32. The gist of the Petitioners’ and the Interested Party’s case is that their conduct in borrowing the funds from the Kenya Urban Support Programme which they later refunded in full does not constitute an offence.  On the other hand the Respondents contend that the funds in the Kenya Urban Support Programme account were not fungible and hence not open to borrowing and that as such the conduct of the petitioners and the Interested Party which was in violation of the agreement dated 14th September, 2017 amounted to embezzlement of the funds and hence a criminal offence.  While I appreciate that in determining this petition I have jurisdiction to scrutinize the charges, the documents availed and the law so as to determine whether indeed the DPP has a prima facie case  it is my finding that in the instant case the real issue in controversy between the parties being whether  or not the funds in the Kenya Urban Support Programme account were fungible is best left to the trial court.  I am of the view that the trial court would be the proper tribunal to determine that issue upon hearing and evaluating the evidence from both sides.  It is instructive that in this petition other than asserting that the charges do not disclose an offence the petitioners have not proved that the charges against them are actuated by an ulterior  motive or by a motive other than that of the public interest.  Unlike in the case of Diamond Hasham Lalji & Another v The Attorney General and Another [supra] they have not placed any evidence before this court that would lead it to conclude that there was improper motive in charging them or that they were victimized or discriminated against whether in the process of the investigations or in the prosecution.  In other words I find no evidence of mala fides in bringing the charges against them that would warrant me to interfere with the 2nd Respondents decision to charge.  For the same reasons I  am also not persuaded that their prosecution is an abuse of the court process.  The petitioners shall have an opportunity to adduce the evidence/facts and issues of law which they raised in this court at the trial court and should they be convicted and they feel aggrieved they have recourse to this court on appeal.

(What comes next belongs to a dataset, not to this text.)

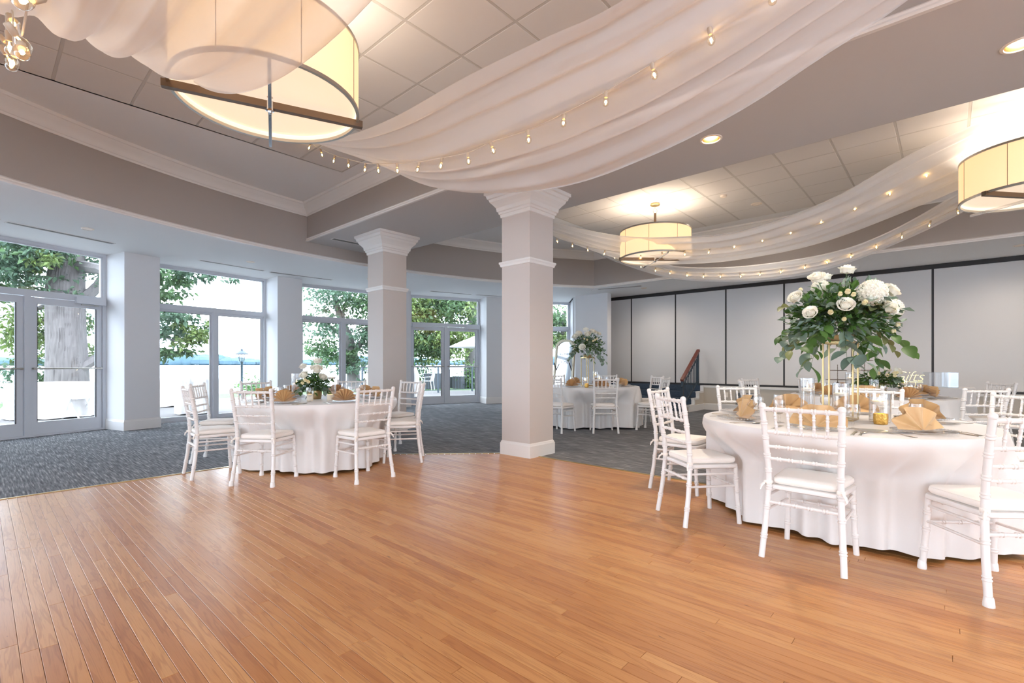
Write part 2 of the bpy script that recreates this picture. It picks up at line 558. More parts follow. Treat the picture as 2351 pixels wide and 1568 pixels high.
def kids(o):
    return [c for c in o.children]

def copy_tree(o, parent=None):
    c = o.copy()
    COL.objects.link(c)
    if parent: c.parent = parent
    for ch in list(o.children):
        copy_tree(ch, c)
    return c

class Kit:
    """a thing kept as a list of (part name, mesh, local matrix, sub-parts): placed as often as needed"""
    def __init__(s): s.parts = []
    def add(s, name, mesh, mat=None, subs=()):
        s.parts.append((name, mesh, mat, subs)); return s
    def place(s, name, loc, rz=0.0, label=None, cat=None, group=None):
        r = empty(name, loc, rz)
        for n, me, mt, subs in s.parts:
            o = link(n, me, r)
            if mt is not None: o.matrix_local = mt
            for sn, sme in subs:
                link(sn, sme, o)
        if label: tag(r, label, cat, group)
        return r

# view test used only to decide which boards are built one by one
FX, FY = math.cos(math.radians(AX)), math.sin(math.radians(AX))
def view(p):
    t = p[0] * FX + p[1] * FY
    if t < 0.05: return None
    l = p[0] * FY - p[1] * FX
    return 1175.5 + 1106.75 * l / t, 835 - 1106.75 * (p[2] - 1.18) / t, t

# ------------------------------------------------------------------ room constants
CW = (5.0, -0.55); RW = 12.4                    # window wall: polygon round this centre
CB = (4.89, -1.27); RB = 10.03                  # curved bulkhead
ZW, ZB, ZC = 3.15, 3.42, 4.08                   # soffit at windows, beam underside, tray ceiling
BX0, BX1 = 4.05, 5.68                           # beam between the trays
TX1 = 10.78                                     # far side of the second tray
PX = 12.7                                       # folding partition
def ringw(a, r=RW):
    a = math.radians(a)
    return (CW[0] + r * math.cos(a), CW[1] + r * math.sin(a))
def circ_y(x, r=RB):
    return CB[1] + math.sqrt(max(0, r * r - (x - CB[0]) ** 2))
def arc(x0, x1, n, r=RB):
    a0 = math.acos((x0 - CB[0]) / r); a1 = math.acos((x1 - CB[0]) / r)
    return [(CB[0] + r * math.cos(a0 + (a1 - a0) * i / n), CB[1] + r * math.sin(a0 + (a1 - a0) * i / n)) for i in range(n + 1)]
YBACK = -6.8
XLEFT = -6.9

# ------------------------------------------------------------------ floor
sub = MB()
sub.add([(-7.5, YBACK, -.014), (4.77, YBACK, -.014), (4.77, 4.21, -.014), (2.88, 6.1, -.014), (-7.5, 6.1, -.014)], [(0, 1, 2, 3, 4)])
floor = struct(sub.build('floor', M['wood'], smooth=False))
PW = 0.0575
planks = []
rnd = random.Random(5)
ix = 0
x = 4.77
while x > -1.3:
    x0 = x - PW
    xc = (x + x0) / 2
    ytop = min(6.1, 8.98 - xc)
    y = ytop
    first = True
    while y > -2.2:
        L = rnd.choice((1.0, 1.3, 1.6, 1.9, 2.2)) * (rnd.random() if first else 1)
        L = max(0.25, L)
        planks.append((xc, y - L, y)); y -= L; first = False
    x = x0
seen = []
for p in planks:
    best = 0
    for k in range(5):
        q = view((p[0], p[1] + (p[2] - p[1]) * k / 4, 0))
        if q and -20 < q[0] < 2371 and q[1] < 1588:
            best = max(best, (p[2] - p[1]) * 1e3 / q[2] ** 2)
    seen.append((best, p))
seen.sort(key=lambda a: -a[0])
def plank_geo(mb, xc, y0, y1):
    mb.bevbox((xc, (y0 + y1) / 2, -.007), (PW - .0012, y1 - y0 - .0012, .014), .0012)
# clip the row ends to the slanted corner by leaving a thin border strip over them
for b, p in seen[:290]:
    mb = MB(); plank_geo(mb, 0, -(p[2] - p[1]) / 2, (p[2] - p[1]) / 2)
    o = mb.build('plank', M['wood'], floor, smooth=False)
    o.location = (p[0], (p[1] + p[2]) / 2, 0)
mb = MB()
for b, p in seen[290:]:
    plank_geo(mb, *p)
o = mb.build('plank_field', M['wood'], floor, smooth=False); o['kind'] = 'stuff'
# carpet
pts = [ringw(147.5 - k * (147.5 - 50.8) / 40, RW - .02) for k in range(41)]
pts += [(13.6, 9.0), (13.6, YBACK), (4.77, YBACK), (4.77, 4.21), (2.88, 6.1)]
mb = MB().add([(p[0], p[1], 0) for p in pts], [tuple(range(len(pts) - 1, -1, -1))])
struct(mb.build('floor_carpet', M['carpet'], smooth=False))
# slim edging where wood meets carpet
mb = MB().sweep([(-.016, .0), (.016, .0), (.012, .006), (-.012, .006)], [(-7.0, 6.1), (2.88, 6.1), (4.77, 4.21), (4.77, YBACK)])
struct(mb.build('trim_1', M['champagne'], smooth=False))

# ------------------------------------------------------------------ ceilings
def tray(name, x0, x1, y1, y0, ty, tx, clip=None):
    """suspended ceiling: gypsum border plate with a field of lay-in tiles"""
    arcp = arc(x1, x0, 24)
    poly = arcp + [(x0, YBACK), (x1, YBACK)]
    mb = MB().add([(p[0], p[1], ZC + .02) for p in poly], [tuple(range(len(poly)))])
    return struct(mb.build(name, M['grid'], smooth=False))
c1 = tray('ceiling', XLEFT + 1.8, BX0, 0, 0, 0, 0)
c2 = tray('ceiling', BX1, TX1, 0, 0, 0, 0)
def tiles(parent, xs, ys, shape):
    """tiles hang 12 mm under the plate, grid bars in between"""
    g = MB()
    for i in range(len(xs) - 1):
        for j in range(len(ys) - 1):
            xc, yc = (xs[i] + xs[i + 1]) / 2, (ys[j] + ys[j + 1]) / 2
            dx, dy = abs(xs[i + 1] - xs[i]) - .022, abs(ys[j + 1] - ys[j]) - .022
            if not shape(xc, yc): continue
            me = MB().bevbox((0, 0, 0), (dx, dy, .02), .005).mesh('ceiling_tile', M['tile'], False)
            link('ceiling_tile', me, parent, (xc, yc, ZC + .008))
    for xx in xs: g.box((xx, (ys[0] + ys[-1]) / 2, ZC + .010), (.022, abs(ys[-1] - ys[0]), .02))
    for yy in ys: g.box(((xs[0] + xs[-1]) / 2, yy, ZC + .0105), (abs(xs[-1] - xs[0]), .022, .02))
    g.build('ceiling_grid', M['grid'], parent, False)
xs1 = [3.69 - .636 * k for k in range(8)]
ys1 = [6.80 - .68 * k for k in range(12)]
tiles(c1, xs1, ys1, lambda x, y: True)
xs2 = [6.03 + .61 * k for k in range(8)]
ys2 = [5.75 - .66 * k for k in range(15)]
tiles(c2, xs2, ys2, lambda x, y: y < circ_y(x) - .2)
# plaster border round the tiles
def border(parent, x0, x1, xa, xb, ya, yb):
    mb = MB()
    top = arc(x1, x0, 20)
    poly = top + [(x0, ya), (x1, ya)]
    mb.prism(poly, ZC - .001, ZC + .02)
    mb.bbox((x0, ya, ZC - .001), (xa, YBACK, ZC + .02)); mb.bbox((xb, ya, ZC - .001), (x1, YBACK, ZC + .02))
    mb.bbox((xa, yb, ZC - .001), (xb, YBACK, ZC + .02))
    mb.build('ceiling_border', M['white'], parent, False)
border(c1, XLEFT + 1.8, BX0, xs1[-1], 3.69 + .01, 6.81, ys1[-1])
border(c2, BX1, TX1, xs2[0], xs2[-1], 5.76, ys2[-1])
# lowered soffit along the windows (flat ring) and over the partition side
pts_o = [ringw(190 - k * (190 - 50.0) / 40, RW + .3) for k in range(41)]
a0 = math.degrees(math.acos((TX1 - CB[0]) / RB))
RI = RB - .015
pts_i = [(CB[0] + RI * math.cos(math.radians(190 - k * (190 - a0) / 40)), CB[1] + RI * math.sin(math.radians(190 - k * (190 - a0) / 40))) for k in range(41)]
vs = [(p[0], p[1], ZW) for p in pts_o] + [(p[0], p[1], ZW) for p in pts_i]
fs = [(k, 41 + k, 42 + k, k + 1) for k in range(40)]
mb = MB().add(vs, fs)
n0 = len(mb.v)
mb.add([(TX1, pts_i[-1][1], ZW), (14.2, pts_i[-1][1], ZW), (14.2, YBACK, ZW), (TX1, YBACK, ZW), (14.2, 9.6, ZW), pts_o[-1] + (ZW,)], [(0, 1, 2, 3), (0, 5, 4, 1)])
struct(mb.build('ceiling', M['white'], smooth=False))
# roof slab closes everything above
mb = MB().prism([ringw(190 - k * 280 / 40, RW + .35) for k in range(41)], ZC + .2, ZC + .35)
mb.bbox((-9, YBACK - .2, ZC + .2), (14.4, 3, ZC + .35))
struct(mb.build('roof', M['white'], smooth=False))

# unseen eave, added outside to shade the terrace edge
vs = []; fs = []
for k in range(61):
    a = 190 - k * 150 / 60
    vs += [ringw(a, RW + .1) + (ZW + .10,), ringw(a, RW + 1.1) + (ZW + .22,), ringw(a, RW + 1.1) + (ZW + .5,), ringw(a, RW + .1) + (ZW + .6,)]
for k in range(60):
    for q in range(4):
        fs.append((4 * k + q, 4 * k + (q + 1) % 4, 4 * k + 4 + (q + 1) % 4, 4 * k + 4 + q))
struct(MB().add(vs, fs).build('shading_eave', M['white'], smooth=False))
# beam between trays
ya, yb = circ_y(BX0), circ_y(BX1)
poly = arc(BX1, BX0, 6) + [(BX0, YBACK), (BX1, YBACK)]
mb = MB().prism(poly, ZB, ZC + .15)
mb.f.pop(0)                                             # underside is rebuilt with round openings
DLB = [1.75, -.38, -2.5]
xm0, xm1, dxl = 4.70, 5.10, 4.90
arcb = arc(BX1, BX0, 6)
mb.add([p + (ZB,) for p in arcb] + [(BX0, 2.2, ZB), (BX1, 2.2, ZB)], [tuple(range(8, -1, -1))])
mb.add([(BX0, YBACK, ZB), (xm0, YBACK, ZB), (xm0, 2.2, ZB), (BX0, 2.2, ZB)], [(3, 2, 1, 0)])
mb.add([(xm1, YBACK, ZB), (BX1, YBACK, ZB), (BX1, 2.2, ZB), (xm1, 2.2, ZB)], [(3, 2, 1, 0)])
ycur = 2.2
for yl in DLB:
    mb.add([(xm0, yl + .2, ZB), (xm1, yl + .2, ZB), (xm1, ycur, ZB), (xm0, ycur, ZB)], [(3, 2, 1, 0)])
    n0 = len(mb.v); N_ = 32
    for k in range(N_):
        a = 2 * PI * k / N_; c_, s_ = math.cos(a), math.sin(a); q = .2 / max(abs(c_), abs(s_))
        mb.v += [(dxl + .085 * c_, yl + .085 * s_, ZB), (dxl + q * c_, yl + q * s_, ZB)]
    for k in range(N_):
        k2 = (k + 1) % N_
        mb.f.append((n0 + 2 * k, n0 + 2 * k2, n0 + 2 * k2 + 1, n0 + 2 * k + 1))
    ycur = yl - .2
mb.add([(xm0, YBACK, ZB), (xm1, YBACK, ZB), (xm1, ycur, ZB), (xm0, ycur, ZB)], [(3, 2, 1, 0)])
beam = struct(mb.build('beam', M['beam'], smooth=False))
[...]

33. Having arrived at the above conclusion in respect of the first issue I find no need to delve into issue No. (ii) save to conclude that I have found no merit in this petition and the same is therefore dismissed.

Issue iii.

Who shall bear the costs of this petition.

34. Costs follow the event and accordingly the costs of this petition shall be to the respondents.

35. It is so ordered.

SIGNED, DATED AND DELIVERED ELECTRONICALLY AT NAIROBI THIS 27TH DAY OF JANUARY, 2022.